--- Start of Dataset extract ---
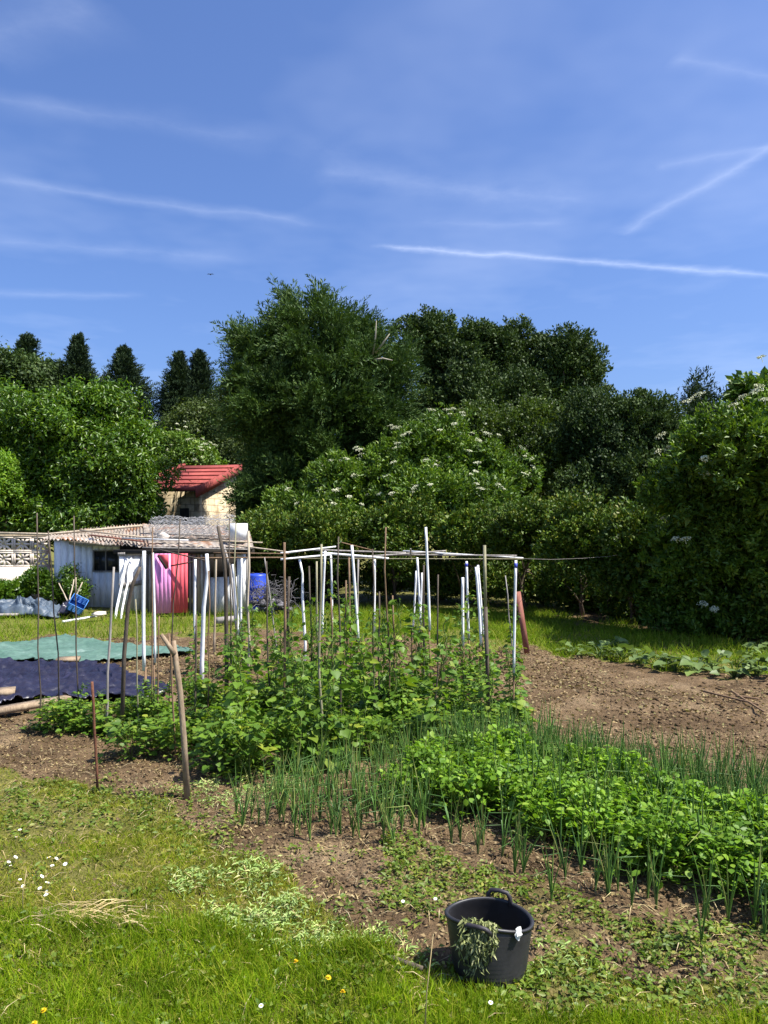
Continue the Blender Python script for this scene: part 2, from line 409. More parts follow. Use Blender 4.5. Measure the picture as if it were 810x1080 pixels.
def scatter(n, ylo, yhi, poly=None, thin=None, spread=.56, xlim=None):
    """n points on the ground in the wedge the camera sees, kept where poly (ground as seen) says"""
    y = np.sqrt(R.random(n) * (yhi ** 2 - ylo ** 2) + ylo ** 2)
    x = (R.random(n) * 2 - 1) * (spread * y + .3)
    px, py = to_px(x, y)
    k = np.ones(n, bool)
    if poly is not None:
        wx = (vnoise(x, y, .35, 3) - .5) * 34; wy = (vnoise(x, y, .35, 5) - .5) * 26 * np.clip((py - HY) / 250, .12, 1)
        k &= inpoly(px + wx, py + wy, poly)
    if thin is not None: k &= R.random(n) < thin(x, y)
    x, y = x[k], y[k]
    return np.stack([x, y, gh(x, y)], 1)

def blades(g, p, hmin, hmax, w, lean=.45):
    n = len(p)
    d = np.stack([R.normal(size=n) * lean, R.normal(size=n) * lean, np.ones(n)], 1)
    nn = np.stack([R.normal(size=n), R.normal(size=n), np.zeros(n)], 1)
    inst(g, BLADE, p - [0, 0, .005], d, nn, R.uniform(hmin, hmax, n), R.uniform(.7, 1.3, n) * w)

# front lawn
g = Geo()
blades(g, scatter(150000, 3.0, 5.0, LAWN, lambda x, y: np.clip(vnoise(x, y, .16, 30) * 1.7, .4, 1)), .04, .11, .0046, .6)
blades(g, scatter(22000, 3.6, 5.6, MOWN, lambda x, y: np.clip(vnoise(x, y, .35, 32) * 3.2 - 1.5, 0, 1)), .03, .08, .0048, .6)
blades(g, scatter(9000, 3.0, 5.0, LAWN, lambda x, y: np.clip(vnoise(x, y, .3, 31) * 3 - 1.4, 0, 1)), .08, .17, .005, .4)
solo('grass', g, M['grass'], 'lush green lawn grass along the bottom of the picture', 'grass', kind='stuff')
g = Geo()
blades(g, scatter(26000, 3.0, 5.0, LAWN, lambda x, y: np.clip(vnoise(x, y, .22, 44) * 3 - 1.2, 0, 1)), .03, .09, .0045, .7)
pt = lambda x, y: np.clip(vnoise(x, y, .45, 33) * 1.6 - .2, .1, 1)
blades(g, scatter(260000, 3.9, 7.2, MOWN, pt), .025, .065, .0045, .8)
blades(g, scatter(60000, 3.3, 4.3, RIGHTG, pt), .02, .055, .004, .8)
solo('grass', g, M['grass_dry'], 'thin mown yellowing grass at the edge of the bare soil', 'grass', kind='stuff')
g = Geo()
p = scatter(60000, 9.5, 25, STRIPL, lambda x, y: np.clip(vnoise(x, y, .6, 36) * 1.8 - .25, .05, 1))
blades(g, p, .08, .26, .013, .5)
p = scatter(150000, 10, 22, STRIPC, lambda x, y: vnoise(x, y, .7, 35) * 1.5 - .1)
blades(g, p, .06, .25, .012, .6)
solo('grass', g, M['grass_back'], 'tall bright weedy grass in front of the hedge and shed', 'grass', kind='stuff')

# low weeds, cut weeds, straw and litter
def flatleaves(g, p, l0, l1, wr, tilt=.5, lift=.02, T=KITE):
    n = len(p)
    d = rdir(n); d[:, 2] = np.abs(d[:, 2]) * .35
    nn = np.stack([R.normal(size=n) * tilt, R.normal(size=n) * tilt, np.ones(n)], 1)
    L = R.uniform(l0, l1, n)
    inst(g, T, p + np.stack([np.zeros(n), np.zeros(n), R.random(n) * lift], 1), d, nn, L, L * wr)

def clumped(n, k, ylo, yhi, poly, rad, thin=None):
    c = scatter(n, ylo, yhi, poly, thin)
    p = np.repeat(c, k, 0); p[:, :2] += R.normal(size=(len(p), 2)) * rad
    p[:, 2] = gh(p[:, 0], p[:, 1])
    return p

PATCHES_B = [(215, 870), (300, 885), (420, 905), (480, 990), (470, 1030), (400, 1000), (330, 940), (250, 900)]
PATCHES_C = [(400, 940), (560, 960), (820, 1010), (820, 1075), (560, 1050), (470, 1035)]
PATCHES = [[(400, 890), (470, 900), (560, 925), (660, 960), (850, 990), (850, 1010), (690, 1000), (560, 950), (480, 940), (440, 965), (390, 950)],
           [(-50, 825), (120, 820), (250, 850), (260, 905), (120, 880), (-50, 870)], MOWN, LAWN, RIGHTG]
g = Geo()
for poly, n, y0, y1 in ((PATCHES[0], 4500, 3.8, 6.5), (PATCHES[1], 2000, 5, 7.4), (MOWN, 500, 4, 7), (LAWN, 500, 3.2, 4.6), (RIGHTG, 1200, 3.3, 4.5), (PATCHES_B, 500, 3.9, 6.2), (PATCHES_C, 900, 3.4, 5)):
    flatleaves(g, clumped(n, 9, y0, y1, poly, .03), .02, .05, .5, .6, .045, LANCE)
solo('weeds', g, M['weed'], 'low green weeds dotted over the soil and lawn', 'weeds', kind='stuff')

CUT = [(175, 928), (250, 918), (300, 935), (340, 965), (385, 988), (430, 1005), (470, 1020), (440, 1022), (380, 1008), (300, 1000), (240, 985), (200, 960)]
CUT2 = [(205, 830), (250, 818), (330, 822), (330, 836), (250, 852), (215, 850)]
CUT3 = [(560, 1000), (600, 990), (640, 1005), (640, 1035), (590, 1045), (560, 1035)]
CUT4 = [(130, 835), (190, 828), (205, 848), (150, 850)]
g = Geo()
for poly, n in ((CUT, 2600), (CUT2, 700), (CUT3, 400), (CUT4, 250)):
    flatleaves(g, clumped(n * 9, 8, 3.6, 7.2, poly, .04, lambda x, y: np.clip(vnoise(x, y, .2, 37) * 1.5 - .2, 0, 1)), .02, .055, .22, .8, .05, LANCE)
solo('cut_weeds', g, M['cut'], 'pale pulled weeds strewn in a drift over grass and soil', 'weeds', kind='stuff')

g = Geo()
ST = [(-60, 940), (60, 945), (150, 955), (130, 985), (-60, 980)]
p = scatter(8000, 3.9, 5.2, ST, lambda x, y: np.clip(vnoise(x, y, .2, 45) * 2.6 - .8, 0, 1)); n = len(p)
p[:, 2] += R.random(n) * .03
d = np.stack([np.ones(n), R.normal(size=n) * .5, R.normal(size=n) * .12], 1)
inst(g, KITE, p, d, np.array([0, 0, 1.0]) + R.normal(size=(n, 3)) * .3, R.uniform(.08, .35, n), .006)
p = scatter(2600, 3.4, 7.5); n = len(p)
p[:, 2] += R.random(n) * .02
inst(g, KITE, p, np.stack([R.normal(size=n), R.normal(size=n), R.normal(size=n) * .1], 1), np.array([0, 0, 1.0]), R.uniform(.05, .2, n), .005)
solo('straw', g, M['straw'], 'dry straw stalks lying on the lawn at left', 'straw', kind='stuff')

SOIL = lambda x, y: np.where(zone_grass(x, y) < .4, 1.0, .12)
g = Geo()
p = scatter(26000, 3.6, 8.5, None, SOIL); flatleaves(g, p, .01, .035, .6, .7, .012)
p = scatter(26000, 8.5, 16, None, lambda x, y: SOIL(x, y) * np.clip(vnoise(x, y, 1.4, 38) * 2 - .35, .1, 1)); flatleaves(g, p, .02, .06, .6, .7, .02)
solo('litter', g, M['litter'], 'dry leaf scraps scattered over the bare soil', 'litter', kind='stuff')

# clods of earth
CLOD = None
def clods(g, p, s0, s1):
    v = np.array([(1, 0, 0), (-1, 0, 0), (0, 1, 0), (0, -1, 0), (0, 0, 1), (0, 0, -.6), (.6, .6, .6), (-.6, .6, .5), (.6, -.6, .5), (-.6, -.6, .6)], float)
    t = np.array([(4, 6, 7), (4, 7, 9), (4, 9, 8), (4, 8, 6), (0, 6, 8), (1, 9, 7), (2, 7, 6), (3, 8, 9), (0, 2, 6), (2, 1, 7), (1, 3, 9), (3, 0, 8), (5, 2, 0), (5, 1, 2), (5, 3, 1), (5, 0, 3)])
    n = len(p); k = len(v)
    s = s0 + (s1 - s0) * R.random(n) ** 3
    V = v[None] * (1 + (R.random((n, k, 1)) - .5) * .7) * s[:, None, None] * np.stack([R.uniform(.7, 1.5, n), R.uniform(.7, 1.5, n), R.uniform(.4, .8, n)], 1)[:, None]
    a = R.random(n) * 6.3; c, sn = np.cos(a)[:, None], np.sin(a)[:, None]
    V = np.stack([V[..., 0] * c - V[..., 1] * sn, V[..., 0] * sn + V[..., 1] * c, V[..., 2]], -1) + p[:, None]
    g.add(V.reshape(-1, 3), None, (t[None] + (np.arange(n) * k)[:, None, None]).reshape(-1, 3))
g = Geo()
clods(g, scatter(22000, 3.6, 8.5, None, lambda x, y: SOIL(x, y) * np.clip(vnoise(x, y, .3, 39) * 2 - .4, .05, 1)), .006, .023)
clods(g, scatter(24000, 8.5, 16, None, lambda x, y: SOIL(x, y) * np.clip(vnoise(x, y, .8, 40) * 2 - .4, .05, 1)), .01, .036)
me = g.mesh('clods'); a = me.attributes.new('grass', 'FLOAT', 'POINT'); a.data.foreach_set('value', np.zeros(g.n, np.float32))
tag(link('clods', me, M['ground']), 'brown clods of earth lying loose on the dug soil', 'soil', kind='stuff')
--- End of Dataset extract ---
-- Instructions to follow --
Pictures stay out. Repeat only the lines from the beginning of the data through the line that has "inst(g, BLADE, p".

-- Result of this exercise --
Continue the Blender Python script for this scene: part 2, from line 409. More parts follow. Use Blender 4.5. Measure the picture as if it were 810x1080 pixels.
def scatter(n, ylo, yhi, poly=None, thin=None, spread=.56, xlim=None):
    """n points on the ground in the wedge the camera sees, kept where poly (ground as seen) says"""
    y = np.sqrt(R.random(n) * (yhi ** 2 - ylo ** 2) + ylo ** 2)
    x = (R.random(n) * 2 - 1) * (spread * y + .3)
    px, py = to_px(x, y)
    k = np.ones(n, bool)
    if poly is not None:
        wx = (vnoise(x, y, .35, 3) - .5) * 34; wy = (vnoise(x, y, .35, 5) - .5) * 26 * np.clip((py - HY) / 250, .12, 1)
        k &= inpoly(px + wx, py + wy, poly)
    if thin is not None: k &= R.random(n) < thin(x, y)
    x, y = x[k], y[k]
    return np.stack([x, y, gh(x, y)], 1)

def blades(g, p, hmin, hmax, w, lean=.45):
    n = len(p)
    d = np.stack([R.normal(size=n) * lean, R.normal(size=n) * lean, np.ones(n)], 1)
    nn = np.stack([R.normal(size=n), R.normal(size=n), np.zeros(n)], 1)
    inst(g, BLADE, p - [0, 0, .005], d, nn, R.uniform(hmin, hmax, n), R.uniform(.7, 1.3, n) * w)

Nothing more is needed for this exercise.